As an alternate suggestion, the writer stated that perhaps the American Military members should be required to have a sponsor before they are allowed off base. In a manner of speaking, they are. This sponsorship is the American Government. American Military members are required to go through classes giving information on legal issues, cultural differences, and local customs and courtesies before they are covered by the Status of Forces Agreement (SOFA). This is the military’s way of educating its service members on how to conduct themselves while off base. Yes, the system is not perfect, and there are a few service members that do not learn from this system. However, there is a much greater number of military members that not only obey the laws, but also help the Okinawan community and its people.

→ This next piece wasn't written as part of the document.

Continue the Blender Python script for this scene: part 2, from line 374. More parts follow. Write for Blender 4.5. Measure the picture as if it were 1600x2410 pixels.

One of the most disturbing comments made in the original letter is when the writer tried to paint a "Club Med" picture of Okinawa. Yes, Okinawa is a culturally rich island, but for many Americans, this island is small, over populated, and depressing. Depressing in that fact that we are taken from our families, friends and loved ones. This loneliness is multiplied by the fact that we are thrown in a foreign country half way around the world, where we don't know the language, the culture, or the customs. For many military service members, this move comes before the age of 20 years, which is still a young age, and an impressionable one. Being stationed away from everyone you know and love, being put in a place where the only glimpse of home is a PX, living on an island as small as Okinawa, spending holidays away from home, and not to mention the almost constant anti-military demonstrations around the island and terrorists attacks across the globe is not a "one to three or more year vacation." With all due respect to the people of Okinawa and Japan, being stationed on Okinawa is not, by far, the best duty station in the entire military. On the contrary, many Marines feel it is more towards the bottom of the list. The American Military bases are located on Okinawa for world wide strategic purposes. It is a real misfortune that they have to be here and have taken land from Okinawan farmers, but they provide more stability in the region than problems. They are not here to provide a service of shopping and dining to the local community.